Hole-doping induced ferromagnetism in 2D materials

TL;DR

This study uses high-throughput simulations to identify 122 2D materials that become ferromagnetic upon hole doping, revealing potential candidates for spintronic devices with some exceeding room temperature Curie points.

Contribution

It systematically screens and characterizes hole-doping induced ferromagnetism in 2D materials, expanding the known family of magnetic materials for spintronics.

Findings

122 materials exhibit hole-doping induced ferromagnetism

Some materials have Curie temperatures above 300 K

Half of these materials are metal halides

Abstract

Two-dimensional (2D) ferromagnetic materials are considered as promising candidates for the future generations of spintronic devices. Yet, 2D materials with intrinsic ferromagnetism are scarce.

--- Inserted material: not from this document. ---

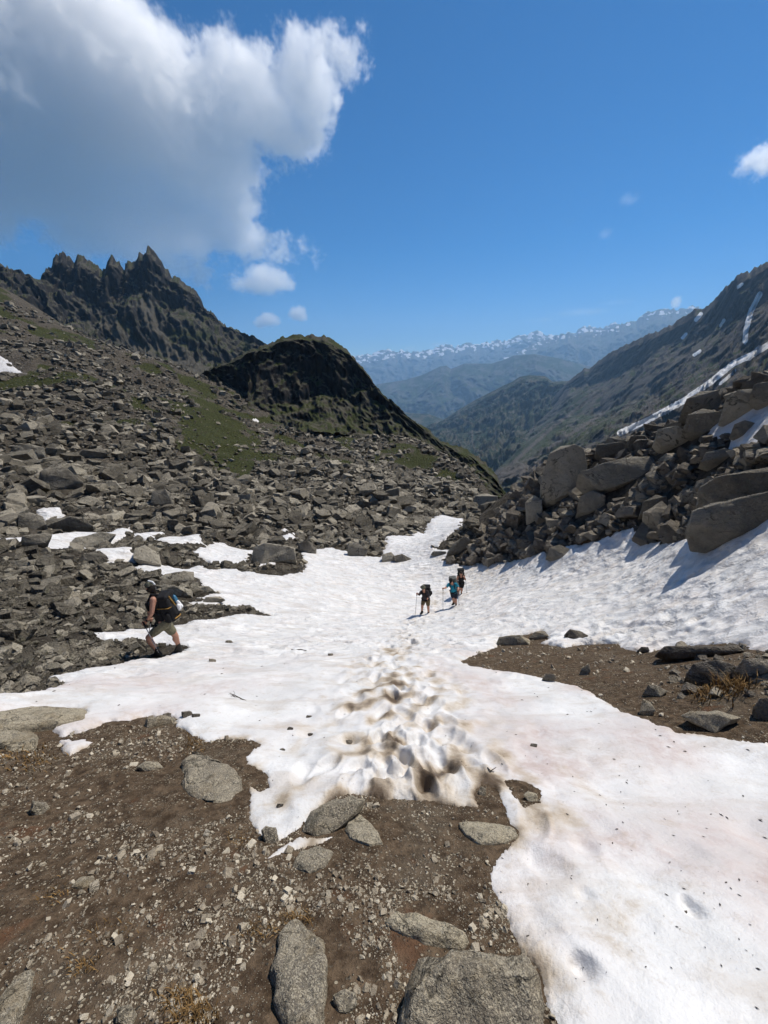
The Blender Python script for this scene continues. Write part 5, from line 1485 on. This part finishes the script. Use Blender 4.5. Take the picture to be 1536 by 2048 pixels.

High-throughput first-principles simulations are performed in order to screen 2D materials that present a non-magnetic to a ferromagnetic transition upon hole doping. A global evolutionary search is subsequently performed, in order to identify alternative possible atomic structures of the eligible candidates, and 122 materials exhibiting a hole-doping induced ferromagnetism are identified. Their energetic and dynamic stability, as well as their magnetic properties under hole doping are investigated systematically. Half of these 2D materials are metal halides, followed by chalcogenides, oxides and nitrides, some of them having predicted Curie temperatures above 300 K. The exchange interactions responsible for the ferromagnetic order in these 2D materials are also discussed. This work not only provides theoretical insights into hole-doped 2D ferromagnetic materials, but also enriches the family of 2D magnetic materials for possible spintronic applications.